Kurnaz ihtiyar Luka’lar

Maksim Gorki’nin Ayaktakımı Arasında adlı oyununda yaşlı bir adam var, adı Luka. Bugünler onun devriymiş gibi görünüyor. Gerçeklerle doğruların bir önemi yok. Neye inanmak istiyorsan gerçek o, neye selam durmak istiyorsan doğru o. İnandığın şey, yeter ki içinde bulunduğun duruma katlanmanı sağlasın.

Bütün mesele, ayakta durmanı sağlayacak olan teselli!

*

Oyundaki ihtiyar Luka öyle diyor: “Hiçbir pire kötü değil, hepsi atlar zıplar, hepsi siyah.” Yatağı yorganı sarmış, ne var ki bunda, ne olmuş? Sen buna kafayı takma!

Bizde son yıllarda işte bu İhtiyar Luka’lar galebe çaldı.

Şu seçimi kazanman için gerekiyor madem, ne olduğuna bakmadan oyu almaya bakacaksın! Falanca Atlantik örgütüymüş, filanca bunun desteğindeymiş, üstünde durmayacaksın. Bak ne örnekler var, öğren, siyaset dediğin kıvraklık sanatı. Hem öyle ya, oyunu kurallarına göre oynayacaksın!

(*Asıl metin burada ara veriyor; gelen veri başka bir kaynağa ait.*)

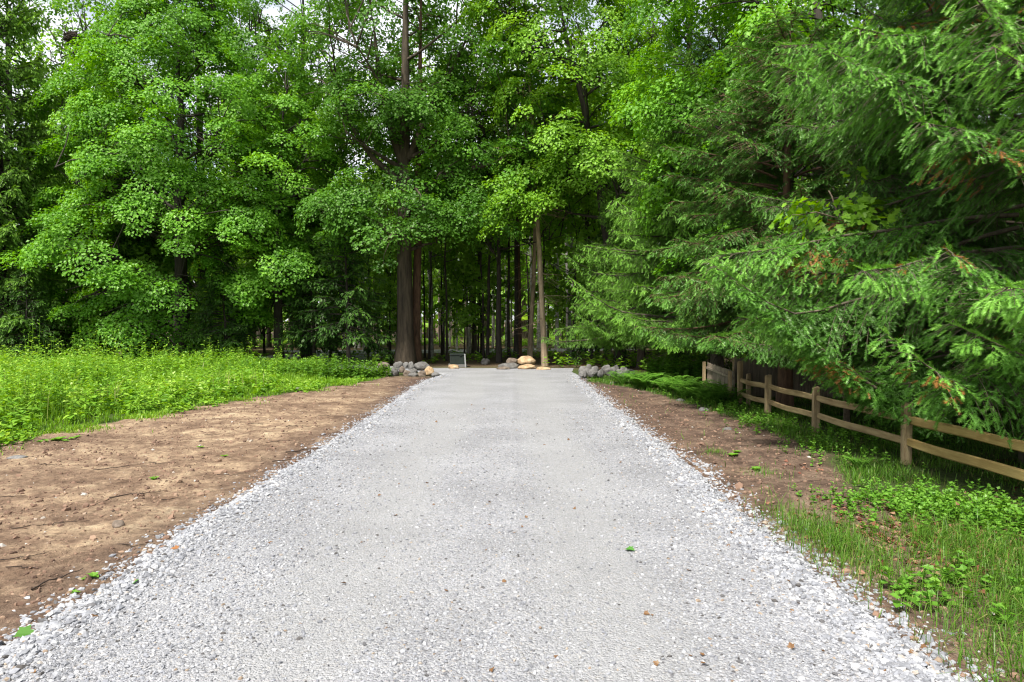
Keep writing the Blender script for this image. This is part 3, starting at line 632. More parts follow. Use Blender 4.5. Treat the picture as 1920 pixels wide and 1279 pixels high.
# meadow: grass, then leafy weeds
def meadow_pts(n, ymin=9.0, ymax=29.0, inset=0.0, xmin=-26):
    x = rng.uniform(xmin, -3.6, n); y = rng.uniform(ymin, ymax, n)
    jl = 0.5 * (fbm(x, y, 1.2, 4, 4) - 0.47)
    k = (x - meadow_x(y) + jl < -inset) & (y < forest_front(x) + 1.0) & (x > -0.80 * y - 1.5) & ~((y > 24.6) & (x > -8.0))
    return x[k], y[k]
md = MB()
x, y = meadow_pts(150000); dd = meadow_x(y) - x
hh = (0.09 + 0.22 * sstep(0.1, 2.6, dd)) * rng.uniform(0.6, 1.3, len(x)) * (0.7 + 0.7 * fbm(x, y, 0.6, 3, 40))
blades(md, x, y, hh, 0.0045 + 0.00028 * y, 0.4, np.clip(rng.random(len(x)) * 0.8 + 0.5 * (fbm(x, y, 0.5, 3, 41) - 0.4), 0, 0.98))
x, y = meadow_pts(7000, inset=0.9); kk = fbm(x, y, 0.4, 3, 47) > 0.5; x, y = x[kk], y[kk]
blades(md, x, y, rng.uniform(0.4, 0.85, len(x)) * np.interp(y, [12, 28], [1.1, 0.6]), 0.004 + 0.00022 * y, 0.3, np.full(len(x), 1.0))
n = 9000; y = rng.uniform(9, 23, n); x = meadow_x(y) + rng.gamma(1.3, 0.16, n) - 0.1; kk = fbm(x, y, 1.4, 3, 48) > 0.47; x, y = x[kk], y[kk]
blades(md, x, y, rng.uniform(0.03, 0.13, len(x)), 0.004 + 0.00028 * y, 0.8)
o = md.build('meadow_grass', M_GRASS); tag(o, 'lush bright green grass filling the meadow', 'grass', kind='stuff')
wd = MB()
x, y = meadow_pts(15000, inset=0.45); pk = fbm(x, y, 0.45, 3, 42); dd = meadow_x(y) - x
k = rng.random(len(x)) < np.clip((pk - 0.24) * 3.4, 0.08, 1); x, y, dd, pk = x[k], y[k], dd[k], pk[k]
hgt = (0.22 + 0.55 * sstep(0.3, 3.0, dd)) * rng.uniform(0.6, 1.4, len(x)) * (0.22 + 3.0 * np.clip(fbm(x, y, 0.5, 4, 44) - 0.30, 0, 1)) * np.interp(y, [12, 18, 28], [1.4, 0.72, 0.36]) * np.interp(x, [-15, -9, -5], [1.75, 1.25, 0.95])
q = rng.random(len(x)) < 0.6
herbs(wd, x[q], y[q], hgt[q] * 1.25, 15, 0.19, tint0=-0.15 + 1.35 * fbm(x, y, 0.8, 2, 45)[q])
herbs(wd, x[~q], y[~q], hgt[~q], 10, 0.20, tint0=-0.2 + 1.5 * fbm(x, y, 0.9, 2, 46)[~q], tmpl=(KITE_V, KITE_F), wmul=0.8)
n = 500; y = rng.uniform(9, 22, n); x = meadow_x(y) + rng.normal(0.05, 0.16, n); kk = fbm(x, y, 1.1, 3, 49) > 0.48; x, y = x[kk], y[kk]
herbs(wd, x, y, rng.uniform(0.06, 0.2, len(x)), 7, 0.11, tmpl=(KITE_V, KITE_F), tint0=0.4, bare=0.3)
o = wd.build('meadow_weeds', M_WEED); tag(o, 'dense leafy weeds growing through the meadow grass', 'weeds', kind='stuff')

# right verge grass
def verge_pts(n, ymin, ymax):
    y = ymin * (ymax / ymin) ** rng.random(n); x = rng.uniform(2.2, 11, n)
    d = dirt_amt(x, y); pat = fbm(x, y, 1.6, 3, 51)
    k = (x > road_r(y) + 0.06 - 0.14 * (pat > 0.52)) & (rng.random(n) < (1 - d) * np.clip((pat - np.where(y < 6.5, 0.48, 0.27)) * 4.0, 0.06, 1) + 0.01) & (x < 0.82 * y + 1.2)
    return x[k], y[k]
vg = MB()
x, y = verge_pts(190000, 2.6, 23)
k = ~((x > 3.5) & (y < 7.4) & (rng.random(len(x)) < 0.72)); x, y = x[k], y[k]
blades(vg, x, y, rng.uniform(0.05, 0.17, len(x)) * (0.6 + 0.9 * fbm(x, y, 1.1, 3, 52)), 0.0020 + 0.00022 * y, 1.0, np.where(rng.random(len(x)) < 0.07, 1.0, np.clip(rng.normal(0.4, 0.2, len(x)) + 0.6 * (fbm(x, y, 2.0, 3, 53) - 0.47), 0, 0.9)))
# tongue of grass and tufts at the gravel edge
for cx, cy, sx, sy, nn, hm in [(2.55, 5.5, 0.18, 0.5, 1500, 0.2), (2.9, 5.3, 0.35, 0.35, 350, 0.12), (2.75, 4.2, 0.3, 0.8, 900, 0.15), (3.5, 4.4, 0.35, 0.5, 1900, 0.2), (3.0, 3.2, 0.35, 0.4, 2300, 0.22), (3.0, 8.1, 0.12, 0.12, 130, 0.1), (2.8, 9.4, 0.1, 0.12, 120, 0.1), (3.7, 5.4, 0.3, 0.4, 1500, 0.22)]:
    x = rng.normal(cx, sx, nn); y = rng.normal(cy, sy, nn); k = x > road_r(y) - 0.02; x, y = x[k], y[k]
    blades(vg, x, y, hm * rng.uniform(0.4, 1.2, len(x)), 0.0026, 1.0)
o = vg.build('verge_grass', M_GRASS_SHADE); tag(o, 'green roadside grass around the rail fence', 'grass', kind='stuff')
# broad-leaved ground cover on the right
gc = MB()
def patch(cx, cy, sx, sy, nn): return rng.normal(cx, sx, nn), rng.normal(cy, sy, nn)
for (px, py, sx, sy, nn, hm, lf) in [(1800, 965, 0.5, 0.33, 230, 0.16, 0.07), (1880, 985, 0.35, 0.3, 130, 0.16, 0.07), (1700, 945, 0.28, 0.25, 110, 0.12, 0.06), (1640, 830, 0.5, 0.5, 90, 0.2, 0.08), (1560, 850, 0.4, 0.5, 80, 0.14, 0.06), (1440, 800, 0.35, 0.9, 120, 0.14, 0.07), (1330, 755, 0.35, 1.2, 180, 0.16, 0.08), (1870, 1110, 0.2, 0.25, 16, 0.13, 0.08), (1760, 1130, 0.25, 0.2, 14, 0.13, 0.09), (1590, 960, 0.2, 0.25, 35, 0.08, 0.05)]:
    c = G(px, py); x, y = patch(c[0], c[1], sx, sy, nn); k = x > road_r(y) + 0.12; x, y = x[k], y[k]
    herbs(gc, x, y, hm * rng.uniform(0.5, 1.3, len(x)), 7, lf, tmpl=(KITE_V, KITE_F), tint0=0.55, droop=0.15, bare=0.35)
o = gc.build('ground_cover_plants', M_WEED_DK if False else M_FERN); tag(o, 'low broad-leaved green plants covering the right bank', 'ground cover', kind='stuff')
# dead leaf litter on the right bank and below the wood
lt = MB()
n = 22000; x = rng.uniform(2.3, 8, n); y = rng.uniform(2.6, 9, n); c = G(1830, 1020)
k = rng.random(n) < np.exp(-((x - c[0]) / 1.1) ** 2 - ((y - c[1]) / 0.7) ** 2) + 0.10 * (x > 3) * (fbm(x, y, 1.2, 3, 57) > 0.45); k &= x > road_r(y) + 0.15; x, y = x[k], y[k]; n = len(x)
lt.inst(KITE_V * [1, 0.8, 2.2], KITE_F, np.stack([x, y, ground_z(x, y) + 0.012], -1), frames(nrm(rng.normal(0, 1, (n, 3)) * [1, 1, 0.2]), np.array([0, 0, 1]) + rng.normal(0, 0.4, (n, 3))), rng.uniform(0.03, 0.075, n), rng.random(n))
o = lt.build('leaf_litter', leaf_mat('dead_leaf', [(0, (0.09, 0.03, 0.022)), (0.5, (0.20, 0.075, 0.05)), (1, (0.34, 0.19, 0.12))], trans=0.1)); tag(o, 'reddish dead leaves lying on the right bank', 'leaf litter', kind='stuff')
# forest undergrowth
ug = MB(); n = 9000; x = rng.uniform(-34, 26, n); y = rng.uniform(24, 70, n)
k = (y > forest_front(x) + 0.5) & ~((x > -13.5) & (x < -9) & (y > 28) & (y < 40)) & (rng.random(n) < np.clip((fbm(x, y, 0.25, 3, 61) - 0.32) * 4, 0.05, 1)); x, y = x[k], y[k]
k = ~((y > 38) & (y < 52) & (x > -18) & (x < 10)); x, y = x[k], y[k]
herbs(ug, x, y, rng.uniform(0.15, 0.6, len(x)), 9, 0.26, tmpl=(KITE_V, KITE_F), tint0=0.5, z=np.zeros(len(x)), bare=0.3)
o = ug.build('forest_undergrowth', M_FOREST); tag(o, 'low green undergrowth on the forest floor', 'undergrowth', kind='stuff')
#@@TREES
# ------------------------------------------------------------------ trees
import time as _t
_t0 = _t.time()
# left bright maple, skirted to the ground
skirt = lambda u: np.interp(u, [0, 0.1, 0.25, 0.45, 0.62, 0.8, 0.92, 1], [0.45, 0.82, 1.0, 0.98, 0.80, 0.44, 0.25, 0.05])
make_tree('maple_tree', 'broad bright green maple skirting to the ground behind the meadow', broadleaf(21, 18.5, 0.5, 6.3, 0.32, 22, 470, 330, 0.125, 0.85, prof=skirt, inner=0.45), M_BARK_DK, M_MAPLE, (-15.3, 31.5, 0))
make_tree('maple_tree', 'smaller bright green maple right of the broad one, low boughs over the meadow', broadleaf(22, 14, 2.8, 3.6, 0.2, 16, 170, 290, 0.122, 0.75, prof=skirt, inner=0.4), M_BARK_DK, M_MAPLE, (-10.6, 31.0, 0), rz=1.0)
make_tree('maple_tree', 'tall darker maple with a straight black trunk between two maples', broadleaf(23, 22, 6.5, 4.3, 0.24, 18, 150, 230, 0.125, 0.8, inner=0.3), M_BARK_DK, M_MAPLE_DEEP, (-10.4, 34.5, 0))
make_tree('maple_tree', 'tall leafy maple filling the sky behind the broad bright maple', broadleaf(24, 23, 7, 5.2, 0.28, 18, 190, 230, 0.13, 0.9, inner=0.3), M_BARK_DK, M_MAPLE, (-16.5, 36.5, 0))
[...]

Amerikan piresiyse Amerikan piresi!

Bunlar yüzünden yorganı yakmanın alemi yok, hepsi hepi-topu pire!

*

Yaşadığımız seçim sürecinde ittifaklardan hemen herkes, söylenmesi gerekip de söylenmeyen şeyi “söylenmediyse, taktik gereğidir!” diye peşinen kabul eti. Bu arada söylenenlerin üzerinde durmayı da aynı bicimde “Dedi demesine de, sen bakma, taktik o taktik!” deyip kimseler dikkate almadı.

Strateji - taktik, yüksek yönetici ve şanlı danışmanların becerisi olmaktan çıkmış, adeta taraftarlığın hasleti haline gelmiş gibi. Yönetici - üye - tribünden izleyici... Fark etmez, herkes aynı oranda birer ‘stragem’ ustası kesilmiş sanki.

Öyle bir ortam ki, Gorki’nin yalan, kölelerle efendilerin dinidir sözü, kafamızda bir başka tür zonkladı durdu.

*

Maksim Gorki’nin İhtiyar Luka’sı “hiçbir pire kötü değildir’ eyyamcılığıyla, berbat durumların orta yerinde insanların umutlanmalarını ve kendilerini mutlu hissetmelerini sağlayan biri. Ama oyunun sonunda yaşam sürüp gidiyor. Elbette bu arada insanların her biri için hükmünü ayrı ayrı veriyor. Hem öyle böyle değil. Her bir hüküm, bir diğerinden ağır. İhtiyar Luka’nın kendisi ise bir anda sessiz sedasız çekip gidiyor. Nereye gittiğini bilen yok.

*

Bizim durumumuzda da, bugünkü seçimin sonucu ne olursa olsun yaşam sürüp gidecek, ama herkes için hükmünü de verecek.

Peki ya ihtiyar Luka’lar ne olacak?

Gorki’nin oyununda yaşam, İhtiyar Luka için hiçbir hüküm vermiyor. Son yıllarda bizde “Avro-Amerika pireleriyle pkk -cemaat pirelerinin kötü bir yanı yok, hepsi pire!” diye akıl satan ihtiyar Luka’lar için de öyle mi olacak? Onlar da Gorki’nin Luka’sı gibi sessiz sedasız öylece çekip gidecekler mi?

Yok, bu pirecilerin sessiz sedasız öylece çekilmelerine izin vermek, hakkaniyete uygun değil. Sahte zafer satışlarına herhalde bir hüküm olmalı. Galiba yaşamın kendisi bunu es geçme alışkanlığında. O halde üstünde bizim durmamız gerekir.

Bu güzel yaz gündönümünde aklımızda bulunsun.